**The exercise:**
Every record must be repeated exactly; omit any pictures they contain.

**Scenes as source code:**
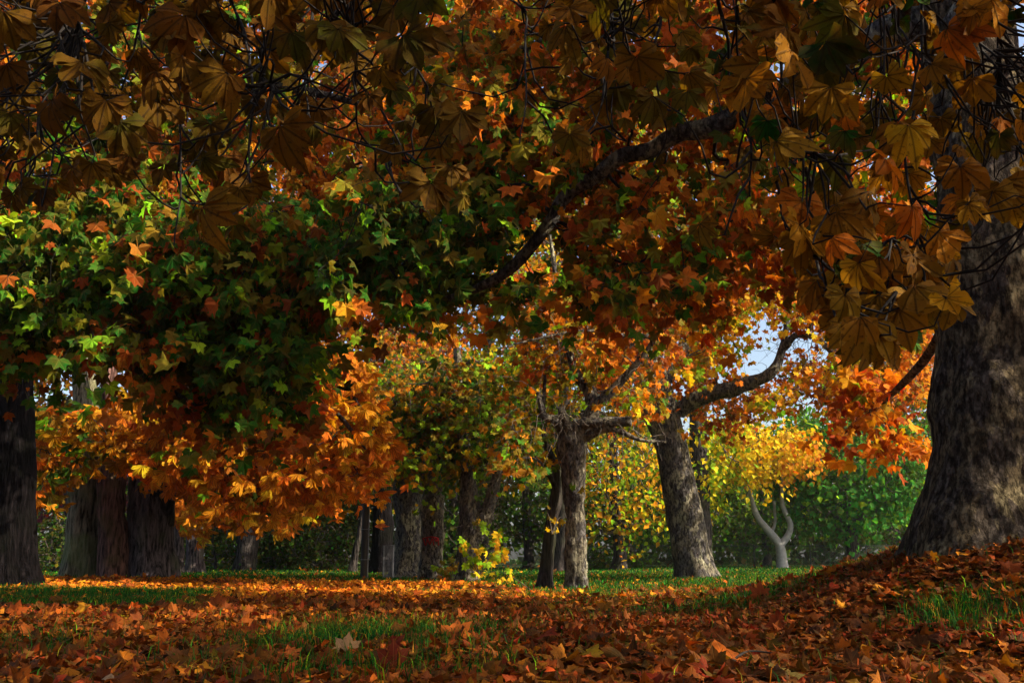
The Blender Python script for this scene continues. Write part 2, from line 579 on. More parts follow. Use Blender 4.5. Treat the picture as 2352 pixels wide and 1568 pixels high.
def pxspine(rows, d0):
    """rows px py width_px [depth]"""
    out = []
    for r_ in rows:
        d = r_[3] if len(r_) > 3 else d0
        p = P(r_[0], r_[1], d)
        out.append([p[0], p[1], p[2], r_[2] / F * d / 2 * 1.0])
    return np.array(out)


def grow(parent, nodes, node_r, att, rtip, name, material, sag=.10, sides=5, seed=0, rmax=.14):
    """join every attractor to the nearest point already on the tree (limbs first)"""
    P_ = [np.asarray(x) for x in nodes]
    n0 = len(P_)
    order = np.argsort(((att[:, None] - np.array(nodes)[None]) ** 2).sum(-1).min(1))
    allp = np.empty((n0 + len(att), 3)); allp[:n0] = nodes
    par = -np.ones(n0 + len(att), int)
    n = n0
    for o in order:
        d = np.linalg.norm(allp[:n] - att[o], axis=1)
        j = int(np.argmin(d))
        par[n] = j; allp[n] = att[o]; n += 1
    cnt = np.ones(n)
    for i in range(n - 1, n0 - 1, -1):
        if par[i] >= 0: cnt[par[i]] += cnt[i]
    idx = np.arange(n0, n)
    A = allp[par[idx]]; B = allp[idx]
    t = np.linspace(0, 1, 6)[None, :, None]
    L = np.linalg.norm(B - A, axis=1)[:, None, None]
    PP = A[:, None] * (1 - t) + B[:, None] * t
    rj = rng.normal(0, .09, (len(idx), 1, 3))
    PP = PP + L * (np.sin(t * math.pi) * rj + np.sin(t * 2 * math.pi) * rng.normal(0, .05, (len(idx), 1, 3)))
    PP[:, :, 2] -= (L[:, :, 0] * sag * np.sin(t[:, :, 0] * math.pi))
    r1 = np.minimum(rmax, rtip * cnt[idx] ** .42); pc = np.where(par[idx] < n0, cnt[idx] * 1.5, cnt[par[idx]])
    r0 = np.minimum(rmax, np.minimum(rtip * pc ** .42, r1 * 1.6))
    tt = np.linspace(0, 1, 6)[None]
    rad = r0[:, None] * (1 - tt) + r1[:, None] * tt
    return PP, rad


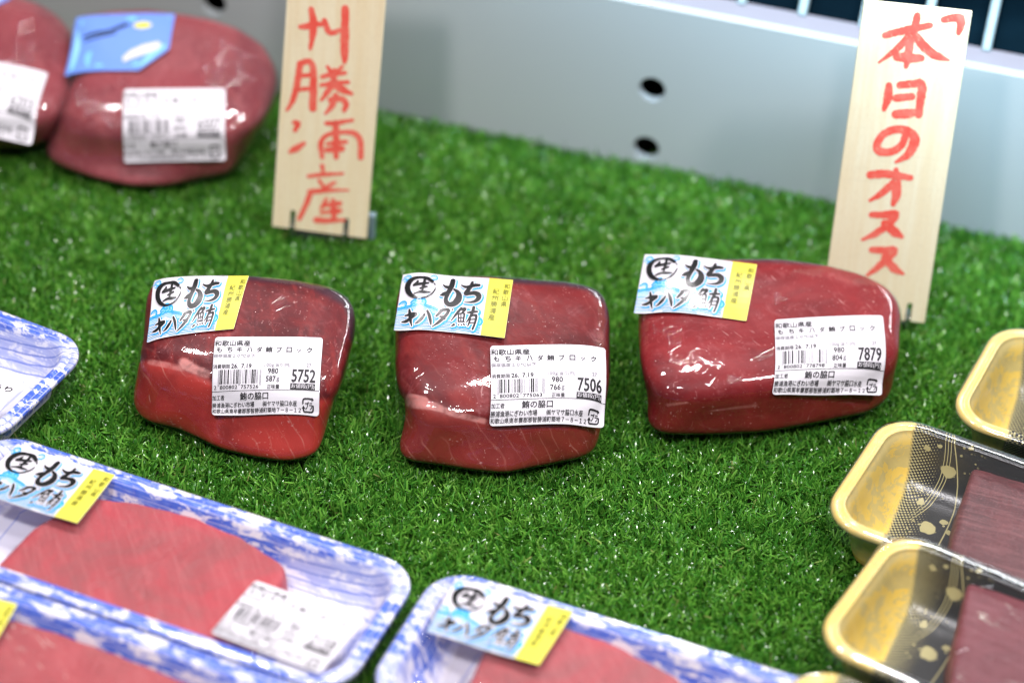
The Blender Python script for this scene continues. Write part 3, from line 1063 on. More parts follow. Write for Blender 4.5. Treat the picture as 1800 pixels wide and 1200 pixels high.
def red_ink():
    t = NT('red_marker_ink')
    n = t.noise(t.obj(), 120, 3)
    n2 = t.noise(t.map(t.obj(), (900, 900, 90), (0, 0.5, 0)), 1, 3, 0.7)
    c = t.mix(t.ramp(n, 0.35, 0.7), (0.88, 0.10, 0.07), (0.90, 0.18, 0.13))
    c = t.mix(t.ramp(n2, 0.56, 0.72, 0, 0.65), c, (0.84, 0.42, 0.27))
    t.pbsdf(Base_Color=c, Roughness=0.55, Specular_IOR_Level=0.3)
    return t.m


M_WOOD, M_RED = wood(), red_ink()
M_CLIP = plain('clip_steel', (0.55, 0.57, 0.56), 0.25, 0.5, 0.9)
M_DARKP = plain('stand_dark_plastic', (0.03, 0.05, 0.03), 0.4, 0.5)
_tb = NT('stand_clear_plastic')
_tb.pbsdf(Base_Color=(0.42, 0.58, 0.72), Roughness=0.15, Transmission_Weight=0.55, IOR=1.45)
M_CLEAR = _tb.m
LEAN = math.radians(14)


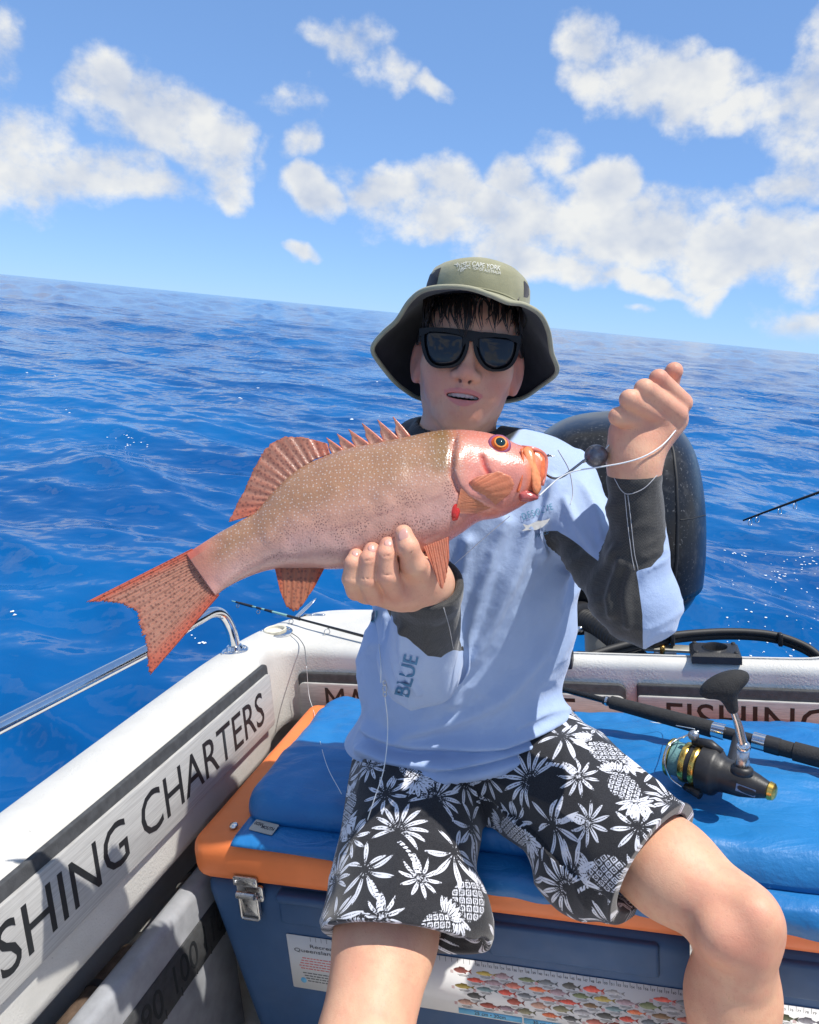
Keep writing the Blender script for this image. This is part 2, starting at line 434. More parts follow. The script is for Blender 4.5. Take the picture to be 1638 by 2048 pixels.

**Result:**
The Blender Python script for this scene continues. Write part 2, from line 579 on. More parts follow. Use Blender 4.5. Treat the picture as 2352 pixels wide and 1568 pixels high.
def pxspine(rows, d0):
    """rows px py width_px [depth]"""
    out = []
    for r_ in rows:
        d = r_[3] if len(r_) > 3 else d0
        p = P(r_[0], r_[1], d)
        out.append([p[0], p[1], p[2], r_[2] / F * d / 2 * 1.0])
    return np.array(out)


def grow(parent, nodes, node_r, att, rtip, name, material, sag=.10, sides=5, seed=0, rmax=.14):
    """join every attractor to the nearest point already on the tree (limbs first)"""
    P_ = [np.asarray(x) for x in nodes]
    n0 = len(P_)
    order = np.argsort(((att[:, None] - np.array(nodes)[None]) ** 2).sum(-1).min(1))
    allp = np.empty((n0 + len(att), 3)); allp[:n0] = nodes
    par = -np.ones(n0 + len(att), int)
    n = n0
    for o in order:
        d = np.linalg.norm(allp[:n] - att[o], axis=1)
        j = int(np.argmin(d))
        par[n] = j; allp[n] = att[o]; n += 1
    cnt = np.ones(n)
    for i in range(n - 1, n0 - 1, -1):
        if par[i] >= 0: cnt[par[i]] += cnt[i]
    idx = np.arange(n0, n)
    A = allp[par[idx]]; B = allp[idx]
    t = np.linspace(0, 1, 6)[None, :, None]
    L = np.linalg.norm(B - A, axis=1)[:, None, None]
    PP = A[:, None] * (1 - t) + B[:, None] * t
    rj = rng.normal(0, .09, (len(idx), 1, 3))
    PP = PP + L * (np.sin(t * math.pi) * rj + np.sin(t * 2 * math.pi) * rng.normal(0, .05, (len(idx), 1, 3)))
    PP[:, :, 2] -= (L[:, :, 0] * sag * np.sin(t[:, :, 0] * math.pi))
    r1 = np.minimum(rmax, rtip * cnt[idx] ** .42); pc = np.where(par[idx] < n0, cnt[idx] * 1.5, cnt[par[idx]])
    r0 = np.minimum(rmax, np.minimum(rtip * pc ** .42, r1 * 1.6))
    tt = np.linspace(0, 1, 6)[None]
    rad = r0[:, None] * (1 - tt) + r1[:, None] * tt
    return PP, rad


The Blender Python script for this scene continues. Write part 3, from line 1063 on. More parts follow. Write for Blender 4.5. Treat the picture as 1800 pixels wide and 1200 pixels high.
def red_ink():
    t = NT('red_marker_ink')
    n = t.noise(t.obj(), 120, 3)
    n2 = t.noise(t.map(t.obj(), (900, 900, 90), (0, 0.5, 0)), 1, 3, 0.7)
    c = t.mix(t.ramp(n, 0.35, 0.7), (0.88, 0.10, 0.07), (0.90, 0.18, 0.13))
    c = t.mix(t.ramp(n2, 0.56, 0.72, 0, 0.65), c, (0.84, 0.42, 0.27))
    t.pbsdf(Base_Color=c, Roughness=0.55, Specular_IOR_Level=0.3)
    return t.m


M_WOOD, M_RED = wood(), red_ink()
M_CLIP = plain('clip_steel', (0.55, 0.57, 0.56), 0.25, 0.5, 0.9)
M_DARKP = plain('stand_dark_plastic', (0.03, 0.05, 0.03), 0.4, 0.5)
_tb = NT('stand_clear_plastic')
_tb.pbsdf(Base_Color=(0.42, 0.58, 0.72), Roughness=0.15, Transmission_Weight=0.55, IOR=1.45)
M_CLEAR = _tb.m
LEAN = math.radians(14)


Keep writing the Blender script for this image. This is part 2, starting at line 434. More parts follow. The script is for Blender 4.5. Take the picture to be 1638 by 2048 pixels.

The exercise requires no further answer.